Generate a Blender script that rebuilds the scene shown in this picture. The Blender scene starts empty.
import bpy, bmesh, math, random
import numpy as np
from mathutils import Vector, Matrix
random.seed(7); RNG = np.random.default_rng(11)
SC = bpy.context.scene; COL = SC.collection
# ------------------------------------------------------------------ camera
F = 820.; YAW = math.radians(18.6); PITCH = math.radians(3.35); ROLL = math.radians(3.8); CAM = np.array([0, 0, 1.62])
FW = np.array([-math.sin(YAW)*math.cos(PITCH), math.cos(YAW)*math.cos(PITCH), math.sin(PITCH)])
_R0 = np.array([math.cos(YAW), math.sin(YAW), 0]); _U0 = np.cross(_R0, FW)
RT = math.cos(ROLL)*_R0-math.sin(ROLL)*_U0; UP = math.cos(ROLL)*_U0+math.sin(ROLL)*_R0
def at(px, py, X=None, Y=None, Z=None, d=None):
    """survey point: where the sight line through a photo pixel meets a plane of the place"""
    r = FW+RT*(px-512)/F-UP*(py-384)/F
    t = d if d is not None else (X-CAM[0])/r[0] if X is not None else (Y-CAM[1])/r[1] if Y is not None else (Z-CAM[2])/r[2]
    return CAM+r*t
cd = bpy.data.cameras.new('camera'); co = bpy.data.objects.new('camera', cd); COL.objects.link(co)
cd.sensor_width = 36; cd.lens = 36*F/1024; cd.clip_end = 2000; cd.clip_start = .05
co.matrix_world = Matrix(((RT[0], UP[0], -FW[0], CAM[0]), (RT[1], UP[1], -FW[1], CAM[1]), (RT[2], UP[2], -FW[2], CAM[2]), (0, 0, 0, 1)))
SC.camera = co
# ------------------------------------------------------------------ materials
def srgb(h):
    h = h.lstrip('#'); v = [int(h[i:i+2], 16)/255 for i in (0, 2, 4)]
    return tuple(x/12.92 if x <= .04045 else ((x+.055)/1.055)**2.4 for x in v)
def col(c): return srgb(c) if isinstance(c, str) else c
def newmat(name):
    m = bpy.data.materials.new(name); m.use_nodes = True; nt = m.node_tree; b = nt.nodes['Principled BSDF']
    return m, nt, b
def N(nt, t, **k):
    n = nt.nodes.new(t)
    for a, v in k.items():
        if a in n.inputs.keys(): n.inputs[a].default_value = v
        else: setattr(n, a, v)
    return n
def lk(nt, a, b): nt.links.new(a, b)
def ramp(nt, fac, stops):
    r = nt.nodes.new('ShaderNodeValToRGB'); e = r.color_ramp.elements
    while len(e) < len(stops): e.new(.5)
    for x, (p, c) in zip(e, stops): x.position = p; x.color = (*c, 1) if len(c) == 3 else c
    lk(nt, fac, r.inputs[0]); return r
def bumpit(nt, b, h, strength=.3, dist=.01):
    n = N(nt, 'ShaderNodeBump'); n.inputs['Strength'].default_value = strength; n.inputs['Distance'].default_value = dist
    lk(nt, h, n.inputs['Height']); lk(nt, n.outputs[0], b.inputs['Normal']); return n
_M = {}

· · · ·

Check each line in the listing above for the string "scene", then report how many lines contain it, with no other text.

Exercise solution: 2